Touted as the centre of Metro Vancouver, Marling and her staff are counting on the facility’s design appeal to draw in events throughout the fall and spring show seasons.

“People will travel if there’s value in the centre,” she told the crowd last week.

And value comes from the staff, from the design of the building itself, and from the amenities it can provide, Marling added.

“The building needs to be unique, it needs to be different, needs to be special. It’s definitely a spectacular venue from the design perspective. That attracts people to the venue – then you have to provide the service,” she said. “So if you can’t get your ducks in a row on that front, then they won’t come back.”

Marling is also looking to appeal to the wedding industry. With most of 2014 fully booked for conferences and events, she said the next step is to bring in weddings to fill the vacancies typically seen on weekends and throughout the summer.

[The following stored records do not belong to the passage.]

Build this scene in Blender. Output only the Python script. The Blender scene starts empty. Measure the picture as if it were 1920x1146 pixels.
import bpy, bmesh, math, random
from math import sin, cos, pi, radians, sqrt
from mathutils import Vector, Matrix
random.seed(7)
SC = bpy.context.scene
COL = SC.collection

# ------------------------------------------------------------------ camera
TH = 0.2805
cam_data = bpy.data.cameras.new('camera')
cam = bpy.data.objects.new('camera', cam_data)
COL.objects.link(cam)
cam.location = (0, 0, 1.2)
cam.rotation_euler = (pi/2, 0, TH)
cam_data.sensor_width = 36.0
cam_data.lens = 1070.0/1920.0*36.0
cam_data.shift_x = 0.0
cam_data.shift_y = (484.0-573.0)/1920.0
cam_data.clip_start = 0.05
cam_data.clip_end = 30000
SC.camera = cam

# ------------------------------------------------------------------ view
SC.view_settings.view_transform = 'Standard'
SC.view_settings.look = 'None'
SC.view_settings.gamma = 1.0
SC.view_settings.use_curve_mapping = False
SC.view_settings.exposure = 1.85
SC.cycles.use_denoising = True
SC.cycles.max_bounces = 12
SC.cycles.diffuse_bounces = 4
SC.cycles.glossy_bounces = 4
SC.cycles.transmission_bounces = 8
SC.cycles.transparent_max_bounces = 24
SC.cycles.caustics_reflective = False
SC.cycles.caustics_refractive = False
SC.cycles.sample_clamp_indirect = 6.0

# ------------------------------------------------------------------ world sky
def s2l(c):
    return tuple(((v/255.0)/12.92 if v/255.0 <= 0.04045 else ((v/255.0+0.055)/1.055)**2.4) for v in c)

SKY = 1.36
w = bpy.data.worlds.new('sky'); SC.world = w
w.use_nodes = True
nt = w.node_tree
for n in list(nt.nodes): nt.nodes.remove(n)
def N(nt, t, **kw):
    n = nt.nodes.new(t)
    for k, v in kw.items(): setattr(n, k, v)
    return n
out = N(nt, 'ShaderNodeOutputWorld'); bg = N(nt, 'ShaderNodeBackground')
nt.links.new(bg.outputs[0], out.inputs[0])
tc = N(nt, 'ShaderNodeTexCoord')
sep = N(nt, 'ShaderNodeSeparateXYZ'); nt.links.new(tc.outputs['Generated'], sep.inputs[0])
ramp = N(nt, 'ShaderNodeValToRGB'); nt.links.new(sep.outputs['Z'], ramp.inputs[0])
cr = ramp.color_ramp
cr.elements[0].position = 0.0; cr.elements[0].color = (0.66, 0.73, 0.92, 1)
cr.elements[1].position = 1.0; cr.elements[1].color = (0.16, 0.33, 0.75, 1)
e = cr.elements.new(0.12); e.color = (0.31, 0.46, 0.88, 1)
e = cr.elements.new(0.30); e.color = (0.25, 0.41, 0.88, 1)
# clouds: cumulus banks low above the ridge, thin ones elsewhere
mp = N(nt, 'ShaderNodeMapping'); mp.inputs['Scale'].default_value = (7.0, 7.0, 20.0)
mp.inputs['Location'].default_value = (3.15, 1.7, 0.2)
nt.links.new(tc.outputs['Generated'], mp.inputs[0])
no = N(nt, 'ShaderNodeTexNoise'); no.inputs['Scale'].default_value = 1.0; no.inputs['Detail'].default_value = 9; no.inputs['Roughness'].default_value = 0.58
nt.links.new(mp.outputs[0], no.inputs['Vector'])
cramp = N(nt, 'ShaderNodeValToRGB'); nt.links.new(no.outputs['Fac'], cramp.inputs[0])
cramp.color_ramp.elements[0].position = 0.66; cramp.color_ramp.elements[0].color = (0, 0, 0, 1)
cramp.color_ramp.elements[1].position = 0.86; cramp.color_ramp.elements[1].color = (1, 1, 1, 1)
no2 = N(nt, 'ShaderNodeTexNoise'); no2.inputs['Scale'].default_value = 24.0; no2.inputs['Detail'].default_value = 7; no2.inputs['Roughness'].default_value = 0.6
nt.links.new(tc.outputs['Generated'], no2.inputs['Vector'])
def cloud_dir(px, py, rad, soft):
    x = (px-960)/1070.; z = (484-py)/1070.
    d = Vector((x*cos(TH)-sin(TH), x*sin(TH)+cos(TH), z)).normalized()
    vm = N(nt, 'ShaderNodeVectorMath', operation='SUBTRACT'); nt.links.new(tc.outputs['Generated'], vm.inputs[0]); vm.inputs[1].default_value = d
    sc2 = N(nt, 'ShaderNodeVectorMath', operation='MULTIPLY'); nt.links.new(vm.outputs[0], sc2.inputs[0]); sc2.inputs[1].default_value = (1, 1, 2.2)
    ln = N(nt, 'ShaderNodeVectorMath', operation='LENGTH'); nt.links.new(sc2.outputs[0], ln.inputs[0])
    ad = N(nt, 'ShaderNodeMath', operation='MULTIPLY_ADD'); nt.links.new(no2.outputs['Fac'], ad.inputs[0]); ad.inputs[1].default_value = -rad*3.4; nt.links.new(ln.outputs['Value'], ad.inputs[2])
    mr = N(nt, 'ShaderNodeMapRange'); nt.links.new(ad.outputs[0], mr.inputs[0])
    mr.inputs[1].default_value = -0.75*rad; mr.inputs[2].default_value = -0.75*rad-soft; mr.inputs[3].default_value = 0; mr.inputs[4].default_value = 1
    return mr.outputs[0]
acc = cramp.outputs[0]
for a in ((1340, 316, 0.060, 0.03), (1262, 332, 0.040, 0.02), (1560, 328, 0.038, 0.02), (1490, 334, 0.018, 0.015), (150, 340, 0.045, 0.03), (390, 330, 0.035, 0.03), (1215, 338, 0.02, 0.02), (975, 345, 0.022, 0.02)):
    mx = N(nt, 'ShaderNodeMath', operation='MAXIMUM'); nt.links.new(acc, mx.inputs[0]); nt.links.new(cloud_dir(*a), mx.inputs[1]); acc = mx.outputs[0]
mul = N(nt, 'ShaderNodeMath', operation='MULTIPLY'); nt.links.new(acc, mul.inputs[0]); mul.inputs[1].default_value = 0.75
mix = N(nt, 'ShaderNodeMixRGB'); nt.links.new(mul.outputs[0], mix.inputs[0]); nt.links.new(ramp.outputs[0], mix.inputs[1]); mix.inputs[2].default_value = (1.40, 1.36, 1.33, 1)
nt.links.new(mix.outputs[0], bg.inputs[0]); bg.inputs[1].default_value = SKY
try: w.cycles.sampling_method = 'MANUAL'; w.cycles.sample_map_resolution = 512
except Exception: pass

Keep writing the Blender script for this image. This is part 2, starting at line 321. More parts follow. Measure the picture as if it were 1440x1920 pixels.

“Our main focus is the conferences, which is weekdays, (but) we absolutely have no interest in having the building sit empty on the weekends, so we’re looking at all sorts of different markets to fill those days,” she said.

While none are officially confirmed yet, Marling said the centre already has about four weddings in the works for next year, and staff would begin looking for civic and cultural events to fill other empty dates throughout the year.

“From the conference perspective, there’s not a lot of conferences or meetings that take place over the summer, so that’s when we start working with the civic events, the culture events and bringing in those types of events,” she said.

Next up for the Anvil Centre will be the announcement of the facility’s restaurant, which Marling expects to make sometime in the next two weeks.

While she wouldn’t give any hints as to what type of restaurant it would be, she did express her excitement about its opening and hopes it will help draw people to downtown New Westminster.

“We’re thrilled to pieces with how the restaurant is going to look,” she said. “It will be open to the public. We really want it to draw people down to that area.”